Custom compression schemes can be implemented using the annotation discovery mechanism of SciJava.  Implement the [`BlockReader`](https://github.com/saalfeldlab/n5/blob/master/src/main/java/org/janelia/saalfeldlab/n5/BlockReader.java) and [`BlockWriter`](https://github.com/saalfeldlab/n5/blob/master/src/main/java/org/janelia/saalfeldlab/n5/BlockWriter.java) interfaces for the compression scheme and create a parameter class implementing the [`Compression`](https://github.com/saalfeldlab/n5/blob/master/src/main/java/org/janelia/saalfeldlab/n5/Compression.java) interface that is annotated with the [`CompressionType`](https://github.com/saalfeldlab/n5/blob/master/src/main/java/org/janelia/saalfeldlab/n5/Compression.java#L51) and [`CompressionParameter`](https://github.com/saalfeldlab/n5/blob/master/src/main/java/org/janelia/saalfeldlab/n5/Compression.java#L63) annotations.  Typically, all this can happen in a single class such as in [`GzipCompression`](https://github.com/saalfeldlab/n5/blob/master/src/main/java/org/janelia/saalfeldlab/n5/GzipCompression.java).



## Disclaimer



HDF5 is a great format that provides a wealth of conveniences that I do not want to miss.  It's inefficiency for parallel writing, however, limit its applicability for handling of very large n-dimensional data.
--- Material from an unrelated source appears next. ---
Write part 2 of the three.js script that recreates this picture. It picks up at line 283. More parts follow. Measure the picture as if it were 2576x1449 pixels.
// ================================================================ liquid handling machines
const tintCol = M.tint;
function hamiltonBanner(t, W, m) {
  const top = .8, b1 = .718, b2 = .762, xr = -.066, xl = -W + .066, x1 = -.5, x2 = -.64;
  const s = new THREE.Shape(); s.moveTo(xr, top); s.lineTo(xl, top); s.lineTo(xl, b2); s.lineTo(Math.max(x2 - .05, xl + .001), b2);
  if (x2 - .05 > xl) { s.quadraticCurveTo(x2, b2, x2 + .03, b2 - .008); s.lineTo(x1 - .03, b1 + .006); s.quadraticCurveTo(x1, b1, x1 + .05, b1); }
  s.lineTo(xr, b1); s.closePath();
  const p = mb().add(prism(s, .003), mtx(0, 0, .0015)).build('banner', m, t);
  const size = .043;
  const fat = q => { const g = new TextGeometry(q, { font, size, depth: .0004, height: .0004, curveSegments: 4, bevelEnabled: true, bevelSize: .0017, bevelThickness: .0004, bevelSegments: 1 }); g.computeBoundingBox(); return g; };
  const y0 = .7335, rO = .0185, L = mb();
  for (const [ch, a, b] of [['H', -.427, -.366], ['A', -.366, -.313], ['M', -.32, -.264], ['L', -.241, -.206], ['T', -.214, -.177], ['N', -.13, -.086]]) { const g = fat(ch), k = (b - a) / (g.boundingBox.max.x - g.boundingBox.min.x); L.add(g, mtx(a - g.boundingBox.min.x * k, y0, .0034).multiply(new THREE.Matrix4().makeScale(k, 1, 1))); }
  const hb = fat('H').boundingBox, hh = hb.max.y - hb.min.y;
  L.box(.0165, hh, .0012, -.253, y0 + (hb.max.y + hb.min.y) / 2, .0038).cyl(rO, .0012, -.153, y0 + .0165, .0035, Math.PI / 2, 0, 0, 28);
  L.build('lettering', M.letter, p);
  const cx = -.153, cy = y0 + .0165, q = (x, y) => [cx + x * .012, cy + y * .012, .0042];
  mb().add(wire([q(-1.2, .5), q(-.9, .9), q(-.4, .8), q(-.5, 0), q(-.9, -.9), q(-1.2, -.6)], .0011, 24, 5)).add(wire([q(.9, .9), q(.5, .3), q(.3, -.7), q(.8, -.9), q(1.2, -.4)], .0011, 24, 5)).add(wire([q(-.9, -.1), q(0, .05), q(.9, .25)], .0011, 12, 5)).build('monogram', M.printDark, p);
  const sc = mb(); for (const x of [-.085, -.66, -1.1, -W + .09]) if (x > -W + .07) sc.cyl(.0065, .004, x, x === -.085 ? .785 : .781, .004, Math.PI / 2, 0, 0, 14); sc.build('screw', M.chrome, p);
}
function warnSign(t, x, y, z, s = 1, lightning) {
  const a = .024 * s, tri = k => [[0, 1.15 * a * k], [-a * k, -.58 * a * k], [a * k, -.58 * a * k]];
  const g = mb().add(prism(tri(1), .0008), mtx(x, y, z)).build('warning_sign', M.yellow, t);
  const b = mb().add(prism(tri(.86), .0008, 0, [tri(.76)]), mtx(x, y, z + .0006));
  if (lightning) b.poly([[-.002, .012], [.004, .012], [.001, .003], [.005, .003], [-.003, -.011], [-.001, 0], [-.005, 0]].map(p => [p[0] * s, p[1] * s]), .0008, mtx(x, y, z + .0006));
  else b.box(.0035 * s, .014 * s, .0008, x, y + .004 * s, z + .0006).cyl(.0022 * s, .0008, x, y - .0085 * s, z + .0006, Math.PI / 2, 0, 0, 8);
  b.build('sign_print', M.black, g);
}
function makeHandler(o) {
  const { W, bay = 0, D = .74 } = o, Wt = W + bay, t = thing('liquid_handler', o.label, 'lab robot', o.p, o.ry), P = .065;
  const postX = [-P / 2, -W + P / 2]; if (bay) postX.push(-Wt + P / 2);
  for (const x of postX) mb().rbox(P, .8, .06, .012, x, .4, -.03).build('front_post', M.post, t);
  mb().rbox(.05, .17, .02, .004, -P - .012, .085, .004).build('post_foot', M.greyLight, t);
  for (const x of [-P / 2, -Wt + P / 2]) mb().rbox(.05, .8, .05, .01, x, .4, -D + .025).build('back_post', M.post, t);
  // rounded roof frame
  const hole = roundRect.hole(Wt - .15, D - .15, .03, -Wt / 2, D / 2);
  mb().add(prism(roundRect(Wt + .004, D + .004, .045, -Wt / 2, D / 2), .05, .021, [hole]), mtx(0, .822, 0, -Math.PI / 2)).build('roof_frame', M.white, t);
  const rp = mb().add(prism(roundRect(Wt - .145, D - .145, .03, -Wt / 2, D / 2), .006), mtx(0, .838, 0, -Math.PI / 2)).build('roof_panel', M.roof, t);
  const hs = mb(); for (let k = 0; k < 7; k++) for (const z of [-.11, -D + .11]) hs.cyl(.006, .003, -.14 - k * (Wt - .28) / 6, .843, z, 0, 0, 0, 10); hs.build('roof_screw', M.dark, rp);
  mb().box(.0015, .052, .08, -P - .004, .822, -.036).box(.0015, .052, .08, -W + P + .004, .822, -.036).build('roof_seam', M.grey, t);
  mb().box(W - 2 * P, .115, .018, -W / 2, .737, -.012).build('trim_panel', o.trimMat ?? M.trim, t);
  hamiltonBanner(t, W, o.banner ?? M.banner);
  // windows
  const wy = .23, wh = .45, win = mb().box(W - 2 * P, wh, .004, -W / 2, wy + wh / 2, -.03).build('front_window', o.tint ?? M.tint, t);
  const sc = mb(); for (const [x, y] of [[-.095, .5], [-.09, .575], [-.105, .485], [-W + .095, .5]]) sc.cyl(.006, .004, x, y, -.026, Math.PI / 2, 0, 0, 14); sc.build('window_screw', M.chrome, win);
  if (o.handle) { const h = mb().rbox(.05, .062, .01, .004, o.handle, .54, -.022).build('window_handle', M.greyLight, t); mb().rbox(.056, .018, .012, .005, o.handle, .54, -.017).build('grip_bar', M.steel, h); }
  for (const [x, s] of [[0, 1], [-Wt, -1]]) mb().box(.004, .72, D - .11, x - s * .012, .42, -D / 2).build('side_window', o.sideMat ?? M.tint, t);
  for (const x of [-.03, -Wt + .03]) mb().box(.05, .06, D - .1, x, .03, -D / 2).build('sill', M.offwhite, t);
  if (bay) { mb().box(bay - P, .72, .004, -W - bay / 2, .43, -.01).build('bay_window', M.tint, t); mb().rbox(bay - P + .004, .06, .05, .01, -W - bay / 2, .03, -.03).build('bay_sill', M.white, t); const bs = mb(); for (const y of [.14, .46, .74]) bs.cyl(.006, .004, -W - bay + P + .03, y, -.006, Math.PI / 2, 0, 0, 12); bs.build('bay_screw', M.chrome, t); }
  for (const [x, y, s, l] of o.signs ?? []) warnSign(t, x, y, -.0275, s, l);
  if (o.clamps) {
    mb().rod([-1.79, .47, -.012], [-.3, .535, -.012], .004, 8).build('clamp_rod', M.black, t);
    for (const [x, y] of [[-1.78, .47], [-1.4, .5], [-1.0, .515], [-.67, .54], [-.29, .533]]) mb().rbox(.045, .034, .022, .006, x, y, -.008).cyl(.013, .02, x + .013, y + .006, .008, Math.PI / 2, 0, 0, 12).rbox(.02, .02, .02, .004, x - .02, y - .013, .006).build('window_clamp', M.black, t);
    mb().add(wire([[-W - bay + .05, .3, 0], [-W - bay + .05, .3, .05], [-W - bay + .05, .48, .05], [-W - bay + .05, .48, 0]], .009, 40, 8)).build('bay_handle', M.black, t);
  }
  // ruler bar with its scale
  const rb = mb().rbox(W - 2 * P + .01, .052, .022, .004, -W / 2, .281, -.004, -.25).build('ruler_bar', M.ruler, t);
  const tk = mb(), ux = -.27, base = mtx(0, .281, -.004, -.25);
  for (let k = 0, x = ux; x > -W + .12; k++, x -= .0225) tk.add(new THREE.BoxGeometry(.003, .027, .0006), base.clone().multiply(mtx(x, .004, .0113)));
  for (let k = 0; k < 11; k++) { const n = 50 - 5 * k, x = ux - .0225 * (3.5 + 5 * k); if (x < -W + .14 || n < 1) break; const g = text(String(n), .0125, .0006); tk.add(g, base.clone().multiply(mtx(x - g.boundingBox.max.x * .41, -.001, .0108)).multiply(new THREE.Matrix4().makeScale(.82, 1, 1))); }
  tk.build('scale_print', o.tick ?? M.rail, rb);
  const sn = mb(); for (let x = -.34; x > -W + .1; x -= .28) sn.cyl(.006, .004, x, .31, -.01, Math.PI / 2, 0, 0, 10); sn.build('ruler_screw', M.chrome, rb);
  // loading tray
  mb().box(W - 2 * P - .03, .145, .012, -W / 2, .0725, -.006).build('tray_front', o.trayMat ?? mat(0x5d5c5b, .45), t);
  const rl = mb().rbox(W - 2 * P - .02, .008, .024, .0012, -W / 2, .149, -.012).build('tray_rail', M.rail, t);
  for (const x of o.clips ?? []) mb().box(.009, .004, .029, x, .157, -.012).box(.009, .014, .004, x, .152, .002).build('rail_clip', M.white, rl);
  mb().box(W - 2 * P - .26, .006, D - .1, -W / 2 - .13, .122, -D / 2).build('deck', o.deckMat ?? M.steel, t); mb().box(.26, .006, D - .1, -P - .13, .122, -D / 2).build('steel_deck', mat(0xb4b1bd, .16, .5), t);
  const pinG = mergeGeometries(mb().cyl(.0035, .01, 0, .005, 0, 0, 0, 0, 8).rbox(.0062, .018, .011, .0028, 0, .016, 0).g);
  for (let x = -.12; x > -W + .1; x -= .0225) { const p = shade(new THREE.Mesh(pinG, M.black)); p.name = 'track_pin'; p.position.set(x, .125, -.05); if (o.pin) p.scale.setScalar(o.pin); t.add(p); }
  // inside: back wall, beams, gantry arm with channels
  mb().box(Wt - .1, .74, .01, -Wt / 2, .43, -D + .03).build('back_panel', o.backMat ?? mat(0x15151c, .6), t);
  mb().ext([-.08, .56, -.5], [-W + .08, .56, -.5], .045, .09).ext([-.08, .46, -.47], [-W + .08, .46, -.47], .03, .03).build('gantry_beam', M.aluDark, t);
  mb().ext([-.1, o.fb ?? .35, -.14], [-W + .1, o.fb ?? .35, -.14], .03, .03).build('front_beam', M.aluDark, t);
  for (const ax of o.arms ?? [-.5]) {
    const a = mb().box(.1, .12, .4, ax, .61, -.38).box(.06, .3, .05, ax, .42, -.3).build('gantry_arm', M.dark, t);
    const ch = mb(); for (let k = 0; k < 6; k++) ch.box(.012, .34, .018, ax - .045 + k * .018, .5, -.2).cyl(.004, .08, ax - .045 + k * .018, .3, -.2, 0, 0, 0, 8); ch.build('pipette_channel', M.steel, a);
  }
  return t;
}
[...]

N5 uses the native filesystem of the target platform and JSON files to specify basic and custom meta-data as attributes.  It aims at preserving the convenience of HDF5 where possible but doesn't try too hard to be a full replacement.

Please do not take this project too seriously, we will see where it will get us and report back when more data is available.